I would go into the whole “what makes a psychopath” but I don’t know that much about it. I will say this, Ellis was correct in his discontent with the film and his assertion that film is a medium where answers are an essential part of the craft wherein novels can afford to be open-ended to add to the mystique. But the world that director Mary Harron creates is so frighteningly plausible that the internal conflict within Bateman is palpable and his need for punishment and resolution is so sincere that it does give an answer even if the source material doesn’t.

But, the most frightening part about the film is, after repeated viewings, you begin to either empathize with Bateman or you at least understand why he committed the depraved acts he did. Plus, there is a lingering question at the end as to either the validity of his experiences or whether or not the world around him is such that they would rather turn an eye from atrocity rather than deal with it. Sadly, the latter is as true now as it was then.

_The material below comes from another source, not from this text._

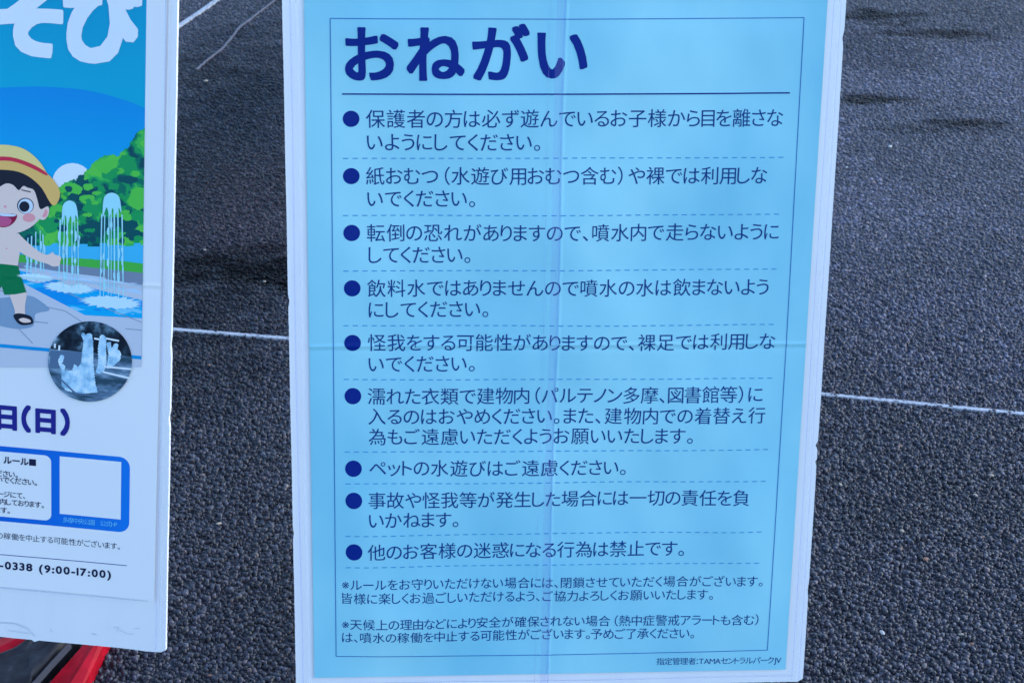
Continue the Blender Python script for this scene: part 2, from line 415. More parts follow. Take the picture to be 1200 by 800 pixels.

Most Valuable Actor: Christian Bale is Patrick Bateman. Known as a splendid method actor, it is easy to see that he truly lost himself inside the character creating such a rich flavor that it can almost be tasted. Truly, this was a stroke of casting genius.

Trailer:

8MM

Starring Nicolas Cage, Joaquin Phoenix, and Peter Stormare       
Directed by Joel Schumacher
Year: 1999
IMDB / Wikipedia

One of the reasons I enjoy going to the movies is because it entertains me; it is a way to escape the monotony of real life for a couple of hours and escape into another world. Because I have this view of movies, I never understood why I am drawn to movies like 8MM, why I’m drawn to worlds I would rather not visit inhabited with people I don’t really like. But I go and I subject myself for a couple of hours coming out the other side in need of a thorough scrubbing.

Say what you will about this movie, its star, Nicolas Cage, and its director Joel Schumacher, and their collective film making sins–this is a damn fine movie. It haunts me and deals with topics I would rather keep out of my life, but it’s so well done and so hanting that I have to tip my hat to it. Cage is well-cast and his part, while not terribly well-written, is suited to his strengths. Schumacher is one of the best shot designer since the days of Hitchcock, but his score choices made it seem like this movie was laid over a rejected Disney movie soundtrack. Nevertheless, the two of them brought all the darkness needed t really mke this movie standout.

Not too many films or scenes get to me in a negative way, but when it happens it is usually a testament to the authenticity of the scene or the haunting realization that this could (and, in all likelihood, does) exist in our world, in our towns, and behind closed doors. That makes it all the more terrifying and haunting. Writing this has also allowed me to realize why I never liked or sought out horror movies: they don’t seemed to be set in reality. But you should know, just as anyone would, the scariest things are not the ones that go bump in the night: they’re the ones that can get you in broad daylight without thought of remorse or retribution.

Most Valuable Actor: Joaquin Phoenix as Max California, the intellectual porn store cashier that introduces Cage’s character to the world of underground porno and the all-too-real world of ultra-hardcore pornography and the people who desire it.